Politicians - victims of the system?

The longer I live, the more I believe that politicians are what we make them or what we allow them to be.

I'm no fan of President Bush. Trust. However, there are very few monsters in this world, if any. That includes G-Dub (as someone on another site refers to him). While I'm convinced his values are different than mine and that his actions make him unfit for public service and worthy of impeachment or prosecution... I do NOT believe every fucked-up thing he does is simply due to his own fucked-up values.

This is gonna be tricky, but what I'm trying to say is that WE are much more responsible for Bush's, and other politicians', actions than we like to admit. Why? Because we developed and allowed a system that rewards over-simplification by way of soundbites. Politicians who want to succeed seem obligated to learn and master the rules of the game - or in some people's cases, get a coach who knows the game well and follow his or her lead. Playing the game of over-simplification in an arena of complexities means you've got to present gray issues as black or white and you've got to defend your stance with "little white lies," currently prospering under the new label and guise of "spin." We reward our politicians for lying.

When the September 11th attacks took place, how supportive would we (collectively) have been of a President who preached on and lived by the value of diplomacy and patience? How much would we have been behind a President who WASN'T interested in finding the most convenient targets and then kicking hell out of them? Not very much, in my opinion because that attack damaged us in ways other than the physical. Our pride was wounded, as well. If someone throws sand in your eyes, then kicks hell out of you, but you never seen him... when you open your eyes, what would you do? I think the honest answer for a LOT of people would be, "Kick the closest ass." We value vengeance far more than justice.

We deride politicians for partisanship, yet we believe in "strength in numbers" by way of unions AND some of us vote based on a candidate's party affiliation, instead of the issues he or she supports and opposes. While preaching on the evils of partisanship, we pause to criticize this party or that one for not having a unified message and platform. How DARE individual members have and share different opinions on the issues?! We overlook the fact that, let's say, the Democrats agree on the problem, but have different ideas about the solution. That doesn't sound so bad to me. We extoll virtues even when they contradict each other.

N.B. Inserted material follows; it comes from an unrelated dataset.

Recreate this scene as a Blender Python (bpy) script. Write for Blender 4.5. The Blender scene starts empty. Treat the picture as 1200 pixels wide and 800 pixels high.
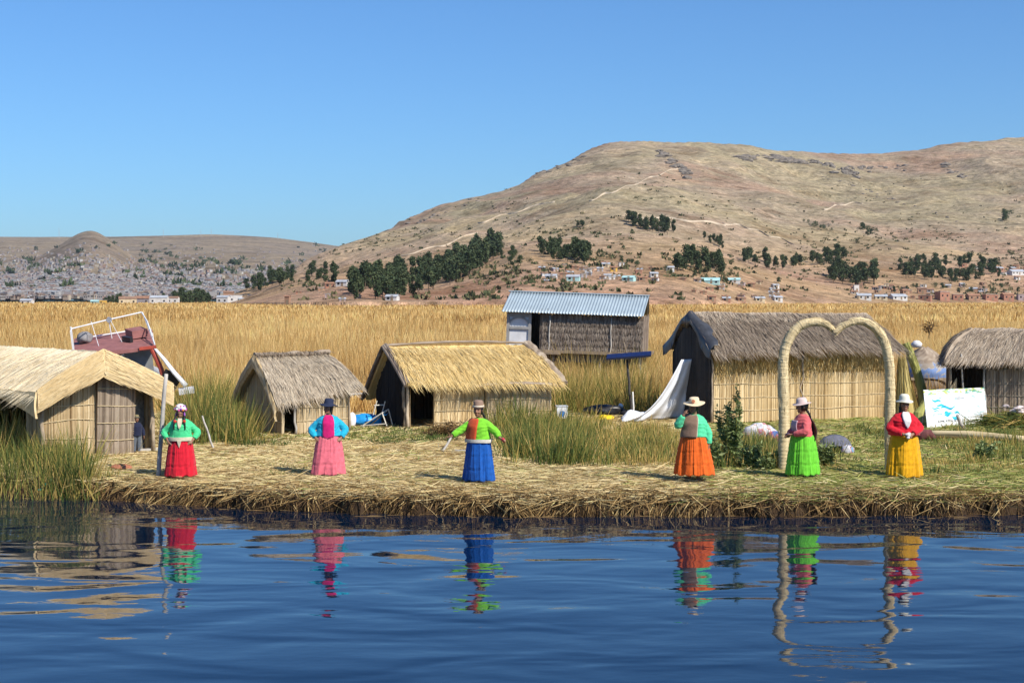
import bpy, bmesh, math, random
import numpy as np
from mathutils import Vector, Matrix

# ------------------------------------------------------------------ camera, sky, sun, exposure
S = bpy.context.scene
R = math.radians
CAMZ = 4.1
F = 1800.0
HOR = 350.0
cd = bpy.data.cameras.new('camera'); cam = bpy.data.objects.new('camera', cd)
S.collection.objects.link(cam); S.camera = cam
cd.sensor_width = 36.0; cd.lens = 36.0 * F / 1200.0
cd.clip_start = 0.5; cd.clip_end = 40000
PITCH = math.atan((400 - HOR) / F)
cam.location = (0, 0, CAMZ); cam.rotation_euler = (math.pi / 2 - PITCH, 0, 0)

SUN_EL = 43.0
SUN_AZ = (0.735, -0.678)          # horizontal direction towards the sun
w = bpy.data.worlds.new('World'); S.world = w; w.use_nodes = True
nt = w.node_tree; nt.nodes.clear()
sky = nt.nodes.new('ShaderNodeTexSky'); sky.sky_type = 'NISHITA'; sky.sun_disc = False
sky.sun_elevation = R(SUN_EL); sky.sun_rotation = math.atan2(SUN_AZ[0], SUN_AZ[1])
sky.altitude = 0; sky.air_density = 1.0; sky.dust_density = 0.5; sky.ozone_density = 4.0
bg = nt.nodes.new('ShaderNodeBackground'); bg.inputs['Strength'].default_value = 0.10
wo = nt.nodes.new('ShaderNodeOutputWorld')
wb = nt.nodes.new('ShaderNodeMix'); wb.data_type = 'RGBA'; wb.blend_type = 'MULTIPLY'; wb.inputs[0].default_value = 1.0; wb.inputs[7].default_value = (0.51, 0.80, 1.10, 1)   # deep blue of the high thin air
nt.links.new(sky.outputs[0], wb.inputs[6]); nt.links.new(wb.outputs[2], bg.inputs['Color']); nt.links.new(bg.outputs[0], wo.inputs['Surface'])
ld = bpy.data.lights.new('sun', 'SUN'); ld.energy = 5.0; ld.angle = R(0.5); ld.color = (1.0, 0.93, 0.82)
sun = bpy.data.objects.new('sun', ld); S.collection.objects.link(sun)
sd = Vector((SUN_AZ[0] * math.cos(R(SUN_EL)), SUN_AZ[1] * math.cos(R(SUN_EL)), math.sin(R(SUN_EL))))
sun.rotation_euler = sd.to_track_quat('Z', 'Y').to_euler(); sun.location = (20, -20, 40)
S.view_settings.view_transform = 'Standard'; S.view_settings.look = 'None'
S.view_settings.exposure = 0.36; S.view_settings.gamma = 1.0; S.view_settings.use_curve_mapping = False
S.render.engine = 'CYCLES'
S.cycles.max_bounces = 6; S.cycles.diffuse_bounces = 3; S.cycles.glossy_bounces = 3
S.cycles.transmission_bounces = 3; S.cycles.transparent_max_bounces = 4
S.cycles.caustics_reflective = False; S.cycles.caustics_refractive = False
try:
    S.cycles.use_denoising = True
except Exception:
    pass

rng = np.random.default_rng(7)
random.seed(7)
COL = S.collection

# ------------------------------------------------------------------ placing things at their real distance
def ray(px, py):
    x = (px - 600) / F; y = -(py - 400) / F
    c, s = math.cos(PITCH), math.sin(PITCH)
    return np.array([x, c * 1 + s * y, -s * 1 + c * y])      # forward=+Y

def at_z(px, py, z):
    d = ray(px, py); t = (z - CAMZ) / d[2]
    return np.array([0, 0, CAMZ]) + d * t

def at_y(px, py, Y):
    d = ray(px, py); t = Y / d[1]
    return np.array([0, 0, CAMZ]) + d * t

# ------------------------------------------------------------------ noise
def _hash(ix, iy, iz, seed):
    with np.errstate(over='ignore'):
        n = (ix.astype(np.int64) * 374761393 + iy.astype(np.int64) * 668265263 + iz.astype(np.int64) * 2147483647 + seed * 974711) & 0xFFFFFFFF
        n = ((n ^ (n >> 13)) * 1274126177) & 0xFFFFFFFF
        n = ((n ^ (n >> 16)) * 2246822519) & 0xFFFFFFFF
        n = n ^ (n >> 15)
    return (n & 0xFFFFFF) / float(0xFFFFFF)

def vn(x, y, z=0.0, seed=0):
    x, y, z = np.broadcast_arrays(np.asarray(x, float), np.asarray(y, float), np.asarray(z, float))
    ix, iy, iz = np.floor(x), np.floor(y), np.floor(z)
    fx, fy, fz = x - ix, y - iy, z - iz
    fx = fx * fx * (3 - 2 * fx); fy = fy * fy * (3 - 2 * fy); fz = fz * fz * (3 - 2 * fz)
    r = 0
    for a in (0, 1):
        for b in (0, 1):
            for c in (0, 1):
                wgt = (fx if a else 1 - fx) * (fy if b else 1 - fy) * (fz if c else 1 - fz)
                r = r + wgt * _hash(ix + a, iy + b, iz + c, seed)
    return r * 2 - 1

def fbm(x, y, z=0.0, oct=4, seed=0):
    r = 0; a = 1.0; f = 1.0; t = 0
    for k in range(oct):
        r = r + a * vn(np.asarray(x) * f, np.asarray(y) * f, np.asarray(z) * f, seed + k * 17); t += a
        a *= 0.5; f *= 2.03
    return r / t

# ------------------------------------------------------------------ materials
def ramp(nt, stops):
    n = nt.nodes.new('ShaderNodeValToRGB'); cr = n.color_ramp
    while len(cr.elements) < len(stops): cr.elements.new(0.5)
    for e, (p, c) in zip(cr.elements, stops):
        e.position = p; e.color = (*c, 1)
    return n

def new_mat(name):
    m = bpy.data.materials.new(name); m.use_nodes = True
    b = m.node_tree.nodes['Principled BSDF']
    b.inputs['Specular IOR Level'].default_value = 0.25
    return m, m.node_tree, b

def noise_node(nt, scale, detail=4, rough=0.55, vec=None):
    n = nt.nodes.new('ShaderNodeTexNoise'); n.inputs['Scale'].default_value = scale
    n.inputs['Detail'].default_value = detail; n.inputs['Roughness'].default_value = rough
    if vec is not None: nt.links.new(vec, n.inputs['Vector'])
    return n

def coords(nt, kind='Object', scale=(1, 1, 1)):
    tc = nt.nodes.new('ShaderNodeTexCoord'); mp = nt.nodes.new('ShaderNodeMapping')
    mp.inputs['Scale'].default_value = scale
    nt.links.new(tc.outputs[kind], mp.inputs['Vector'])
    return mp.outputs[0]

def mixc(nt, fac, a, b, mode='MIX'):
    n = nt.nodes.new('ShaderNodeMix'); n.data_type = 'RGBA'; n.blend_type = mode
    for sock, v in ((n.inputs[0], fac), (n.inputs[6], a), (n.inputs[7], b)):
        if hasattr(v, 'is_output'): nt.links.new(v, sock)
        elif isinstance(v, (tuple, list)): sock.default_value = (*v, 1) if len(v) == 3 else v
        else: sock.default_value = v
    return n.outputs[2]

def bump(nt, b, h, strength=0.5, dist=0.02):
    n = nt.nodes.new('ShaderNodeBump'); n.inputs['Strength'].default_value = strength
    n.inputs['Distance'].default_value = dist
    nt.links.new(h, n.inputs['Height']); nt.links.new(n.outputs[0], b.inputs['Normal'])

def mat_plain(name, col, rough=0.7, var=0.25, scale=6.0, metal=0.0, spec=0.25, bumps=0.0):
    """one colour with uneven wear"""
    m, nt, b = new_mat(name)
    n = noise_node(nt, scale, 5, 0.6, coords(nt))
    lo = tuple(c * (1 - var) for c in col); hi = tuple(min(1, c * (1 + var)) for c in col)
    r = ramp(nt, [(0.3, lo), (0.7, hi)])
    nt.links.new(n.outputs[0], r.inputs[0]); nt.links.new(r.outputs[0], b.inputs['Base Color'])
    b.inputs['Roughness'].default_value = rough; b.inputs['Metallic'].default_value = metal
    b.inputs['Specular IOR Level'].default_value = spec
    if bumps: bump(nt, b, n.outputs[0], bumps, 0.02)
    return m

def mat_tint(name, stops, rough=0.75, transl=0.0, nscale=1.5, nstr=0.35, patch=None):
    """colour picked along a ramp by each stem's own 'tint' value, shifted by broad noise"""
    m, nt, b = new_mat(name)
    at = nt.nodes.new('ShaderNodeAttribute'); at.attribute_name = 'tint'
    geo = nt.nodes.new('ShaderNodeNewGeometry')
    n = noise_node(nt, nscale, 4, 0.6, geo.outputs['Position'])
    ma = nt.nodes.new('ShaderNodeMath'); ma.operation = 'SUBTRACT'; ma.inputs[1].default_value = 0.5
    nt.links.new(n.outputs[0], ma.inputs[0])
    mb_ = nt.nodes.new('ShaderNodeMath'); mb_.operation = 'MULTIPLY_ADD'; mb_.inputs[1].default_value = nstr * 2
    nt.links.new(ma.outputs[0], mb_.inputs[0]); nt.links.new(at.outputs['Fac'], mb_.inputs[2])
    r = ramp(nt, stops); nt.links.new(mb_.outputs[0], r.inputs[0])
    nt.links.new(r.outputs[0], b.inputs['Base Color'])
    b.inputs['Roughness'].default_value = rough
    if transl > 0:
        t = nt.nodes.new('ShaderNodeBsdfTranslucent'); nt.links.new(r.outputs[0], t.inputs['Color'])
        mx = nt.nodes.new('ShaderNodeMixShader'); mx.inputs[0].default_value = transl
        out = nt.nodes['Material Output']
        nt.links.new(b.outputs[0], mx.inputs[1]); nt.links.new(t.outputs[0], mx.inputs[2])
        nt.links.new(mx.outputs[0], out.inputs['Surface'])
    return m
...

It's a situation with mixed results, to be honest. For all of our contradictions, we still produce decent results sometimes. Sometimes people with great values and intentions become great politicians, but lousy representatives because they adapt too well to the game - the game we "make" them play. Sometimes people with poor values and intentions do great things, because they know it'll result in political capital and high numbers. I'm not saying it's the worst system out there. I'm just saying it's got certain basic flaws that we keep conveniently overlooking and, if we TRULY want this world to advance, then we need to look at the basic trends in ourselves and in this society and re-evaluate.

For all his short-comings, Mike was right about "The Man in the Mirror."